The Immigrant continues this saga of narration. It tells us about Ananda, an Indian immigrant in Halifax, Canada, who has saved and studied his way to a career as a dentist, and Nina, a thirty-year-old lecturer in Delhi. It tells us, with quietness and conviction, about Nina’s mother, worried about her daughter’s marriage prospects, and Ananda’s married-in-Canada uncle. It narrates, sometimes directly and sometimes tangentially, Nina’s past infatuation with a man who abandoned her, Ananda’s failed attempts at sex with women, the meeting and correspondence of Nina and Ananda, and their marriage. With Nina finally joining Ananda in Canada, the novel not only covers some older landmarks of ‘immigration narratives’ but also engages with the less often narrated matter of infertility and sexual dysfunction among men.
Many of the events and people narrated in the novel remain memorable, even though the India of Kapur’s narrative is mostly the Emergency period of Mrs Indira Gandhi, which imparts to the novel a touch of sepia: Nina’s physical discomfort at wearing a pair of jeans, phone operators, garibi hatao etc. But just as garibi is still very much around in India, many of the stories and issues—not least those relating to gender, which is always an unobtrusive strength of Kapur’s novels—remain pertinent.
Kapur is good at gently nudging the reader into the heads of her female Indian characters. She manages to do so in The Immigrant too. She also provides a complex, if more ironic, portrait of the men in this novel, particularly Ananda with his unacknowledged sexual limitations: "He knew he still had miles to go before he reached his goal of pounding some woman to sexual pulp, but with marriage, he had gained in confidence. One day he might try again with a white woman. He loved his wife, but he didn’t want to feel that she was the only one in the world he could have sex with." However, while Nina comes across as the deeper character in many ways—her negotiation of Ananda’s ‘limitations’ and the immigrant’s ‘possibilities’ are best left to the reader to savour—neither Ananda nor the other men in the novel are reduced to caricatures. Kapur is, in her own way, a generous writer.
She is also a careful writer. Both in terms of language and structure, she takes few risks, and the ones she takes are carefully calibrated. Her subject matter, too, remains within the realm of ordinary middle class experience. And yet her novels are surprisingly engrossing. They are read not only by thousands of ordinary readers, they can also provide much material to literary critics, especially (but not only) from the gender perspective.
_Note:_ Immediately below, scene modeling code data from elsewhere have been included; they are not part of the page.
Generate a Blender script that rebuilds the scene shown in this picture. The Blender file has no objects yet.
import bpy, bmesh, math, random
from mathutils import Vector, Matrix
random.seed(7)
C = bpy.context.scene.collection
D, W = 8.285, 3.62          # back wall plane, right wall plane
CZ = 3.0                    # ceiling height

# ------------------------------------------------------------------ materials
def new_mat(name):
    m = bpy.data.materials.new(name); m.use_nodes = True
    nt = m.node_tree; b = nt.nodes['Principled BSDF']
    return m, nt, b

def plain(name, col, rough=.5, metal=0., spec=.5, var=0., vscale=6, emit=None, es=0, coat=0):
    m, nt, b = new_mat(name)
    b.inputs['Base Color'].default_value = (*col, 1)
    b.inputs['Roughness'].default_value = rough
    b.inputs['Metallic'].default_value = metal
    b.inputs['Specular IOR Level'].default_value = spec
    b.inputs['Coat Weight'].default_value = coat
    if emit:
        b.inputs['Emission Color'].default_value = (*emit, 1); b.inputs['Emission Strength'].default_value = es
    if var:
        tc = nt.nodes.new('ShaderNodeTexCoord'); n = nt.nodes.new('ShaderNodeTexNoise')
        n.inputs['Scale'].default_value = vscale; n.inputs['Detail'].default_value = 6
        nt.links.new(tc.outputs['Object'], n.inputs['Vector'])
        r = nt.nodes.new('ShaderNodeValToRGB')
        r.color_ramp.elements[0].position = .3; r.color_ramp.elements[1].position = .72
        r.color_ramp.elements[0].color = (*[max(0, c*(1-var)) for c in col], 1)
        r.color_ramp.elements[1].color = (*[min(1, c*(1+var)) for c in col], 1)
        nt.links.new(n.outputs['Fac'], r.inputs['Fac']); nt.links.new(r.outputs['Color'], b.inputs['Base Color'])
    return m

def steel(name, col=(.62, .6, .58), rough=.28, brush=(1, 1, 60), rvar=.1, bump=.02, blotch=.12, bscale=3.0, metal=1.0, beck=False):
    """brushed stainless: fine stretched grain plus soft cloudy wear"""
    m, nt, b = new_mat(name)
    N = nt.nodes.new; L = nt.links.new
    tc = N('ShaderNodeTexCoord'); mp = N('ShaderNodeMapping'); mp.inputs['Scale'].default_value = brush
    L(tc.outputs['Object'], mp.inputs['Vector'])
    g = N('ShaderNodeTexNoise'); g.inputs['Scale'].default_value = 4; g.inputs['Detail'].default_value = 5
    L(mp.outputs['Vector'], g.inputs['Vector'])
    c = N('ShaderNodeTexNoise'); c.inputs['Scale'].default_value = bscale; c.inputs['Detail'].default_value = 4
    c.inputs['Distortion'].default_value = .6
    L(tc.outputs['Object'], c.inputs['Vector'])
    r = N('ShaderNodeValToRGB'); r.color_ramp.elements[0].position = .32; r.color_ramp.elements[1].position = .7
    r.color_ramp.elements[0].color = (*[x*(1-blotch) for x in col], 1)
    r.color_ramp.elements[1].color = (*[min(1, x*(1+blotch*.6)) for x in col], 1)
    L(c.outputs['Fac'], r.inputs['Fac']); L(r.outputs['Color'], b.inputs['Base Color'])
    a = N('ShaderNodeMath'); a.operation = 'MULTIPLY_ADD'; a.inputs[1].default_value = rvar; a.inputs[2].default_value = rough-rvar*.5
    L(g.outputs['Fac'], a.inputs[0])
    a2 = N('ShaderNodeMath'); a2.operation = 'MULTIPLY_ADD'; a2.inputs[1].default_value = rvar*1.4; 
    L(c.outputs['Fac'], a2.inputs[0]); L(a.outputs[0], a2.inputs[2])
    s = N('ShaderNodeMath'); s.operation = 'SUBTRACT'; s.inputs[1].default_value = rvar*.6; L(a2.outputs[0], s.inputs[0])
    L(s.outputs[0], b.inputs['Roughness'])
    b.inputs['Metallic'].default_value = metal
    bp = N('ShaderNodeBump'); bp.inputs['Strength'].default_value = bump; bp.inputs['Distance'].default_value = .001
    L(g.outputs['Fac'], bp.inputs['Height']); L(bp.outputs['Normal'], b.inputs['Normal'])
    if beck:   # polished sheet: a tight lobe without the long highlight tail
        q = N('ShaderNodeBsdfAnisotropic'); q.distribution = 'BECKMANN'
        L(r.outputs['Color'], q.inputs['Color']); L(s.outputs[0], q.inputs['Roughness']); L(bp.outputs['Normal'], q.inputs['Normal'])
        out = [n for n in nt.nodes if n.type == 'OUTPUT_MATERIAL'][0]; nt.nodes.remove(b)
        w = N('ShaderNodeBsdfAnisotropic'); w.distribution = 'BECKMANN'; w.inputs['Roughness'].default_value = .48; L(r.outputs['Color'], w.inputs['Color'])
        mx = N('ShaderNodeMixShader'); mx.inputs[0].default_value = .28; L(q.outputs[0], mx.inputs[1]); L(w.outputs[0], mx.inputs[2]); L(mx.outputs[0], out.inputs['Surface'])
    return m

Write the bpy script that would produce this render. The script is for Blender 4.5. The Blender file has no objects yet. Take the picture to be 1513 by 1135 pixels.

She is what literary journalists commonly hail as "a talented storyteller", but unlike some other such ‘storytellers’, her deceptively simple narratives also engage subtly with issues.
The Immigrant will not be a disappointment to Manju Kapur’s many fans, or the critics who have engaged with her work in the past. One can complain that, once again, this is a novel about middle-class Indian immigrants in the ‘West’, not about Indian immigrants in, say, Dubai or Jamaica, let alone the Bihari or Tamil migrant in Delhi. One can be churlish about its placement in the sepia-’70s or its use of a linear narrative, something that has come to be disturbingly associated with Indian English ‘women’s writing’ with the years. But that would be to criticise it in terms that are foreign to it and its writer. The Immigrant is a novel with a straight, broad, seemingly-placid narrative flow, under whose surface lurk the currents of significant and, at times, disturbing issues. There is something about it and Kapur’s novels in general that reminds one of a broad river flowing down the North Indian plains in the winter, well after the monsoon floods have subsided but also much before the meagreness of summer. It has to be admired on its own terms.